AIM has been committed to improving conditions faced by Native peoples. They founded institutions to address needs, including the Heart of The Earth School, Little Earth Housing, International Indian Treaty Council, AIM StreetMedics, American Indian Opportunities and Industrialization Centre (one of the largest Indian job training programs), KILI radio, and Indian Legal Rights Centres.

In 1970, several members of AIM, including Dennis Banks and Russell Means, travelled to Mt. Rushmore. They converged at the mountain in order to protest the illegal seizure of the Sioux Nation’s sacred Black Hills by the United States Federal Government. The protest brought the issues of the American Indian Movement to the attention of the media.
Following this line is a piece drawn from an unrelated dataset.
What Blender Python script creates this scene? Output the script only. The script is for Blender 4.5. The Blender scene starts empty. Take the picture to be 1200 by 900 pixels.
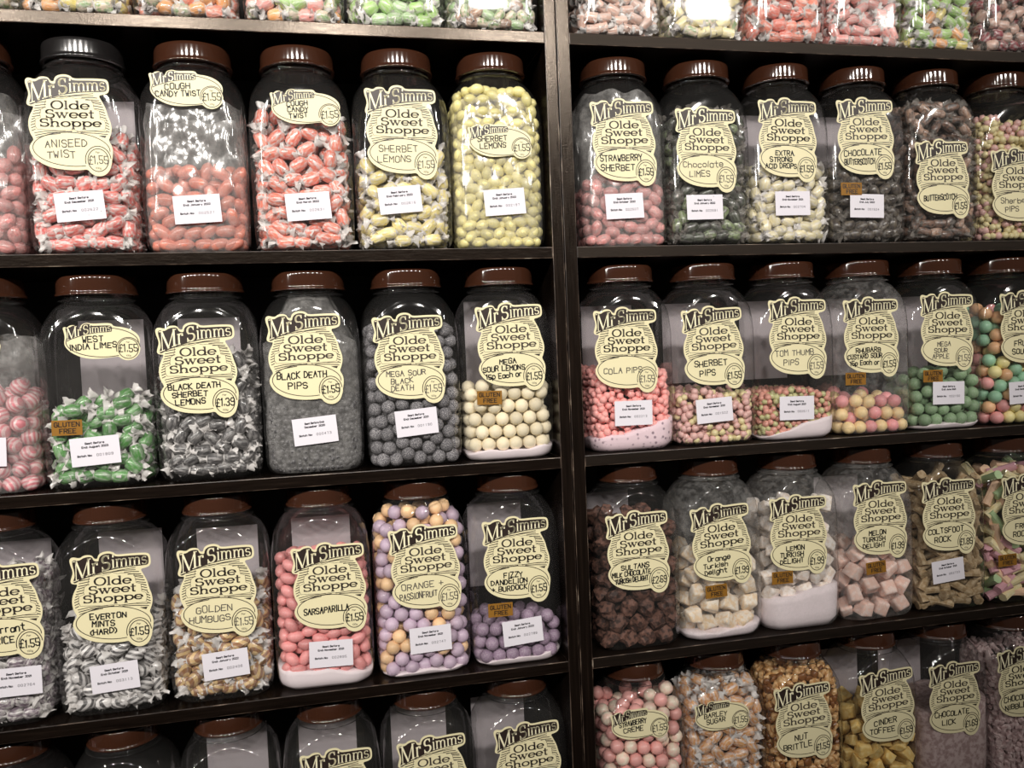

In 1972 at Gordon, Nebraska, an American Indian, Raymond Yellow Thunder was murdered by two white men, Leslie and Melvin Hare. After their trial, the Hares received the minimal sentence of manslaughter. Members of AIM went to Gordon to protest the unjust sentencing. In the winter of 1973, Wesley Bad Heart Bull was stabbed to death at a bar by a white male, Darrell Schmidt. The offender was jailed, but was quickly released on a $5000 bond. He was charged with second degree manslaughter. In protest of the unjust charges, a group of American Indian Movement members travelled to Custer, South Dakota. AIM leaders, Dennis Banks, Russell Means and David Hill held negotiations with the judge in the case, but the talks were not successful. In response to this, the Custer Chamber of Commerce building, two patrol cars, and a sign were burned down. Many of the AIM demonstrators were jailed due to the protest.